Drummer Sam Lay, popular for collaborating with Bob Dylan dies at 86
Feb 01, 2022
Washington [US], February 1 : Chicago blues drummer and vocalist, Sam Lay, who played with Howlin' Wolf, Muddy Waters, Bob Dylan and the Paul Butterfield Blues Band, has died at age 86.
According to Fox News, Lay had died on Saturday of natural causes in Chicago, Alligator Records revealed on Monday.

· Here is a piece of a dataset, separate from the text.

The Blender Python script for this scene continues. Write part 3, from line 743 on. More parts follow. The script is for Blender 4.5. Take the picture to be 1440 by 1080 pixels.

He was known for wearing a cape and carrying a walking stick and was inducted into the Rock and Roll Hall of Fame in 2015 as part of the Paul Butterfield Blues Band. "Words can't describe it if you like blues like I do," Lay told a news outlet that year, referring to the band.
He added, "I enjoyed the moment of it, and everybody that was in that band, I enjoyed. I learned a lot from everybody in there, and they claim they learned a lot from me."
Alligator Records said Lay was known for his "trademark, hard-to-copy 'double-shuffle'" drumming, based on double-time hand-clapping in his childhood church.
Lay, a native of Birmingham, Alabama, played professionally in Cleveland in the mid-1950s before moving to Chicago, the record label said.
In 1969, he played drums on 'Fathers and Sons', Waters' best-selling record on Chess Records.
As per Fox News, the musician had backed up Dylan on drums in 1965 at the Newport Folk Festival. It caused a stir in the crowd because Dylan played an electric guitar and had turned to a rock sound.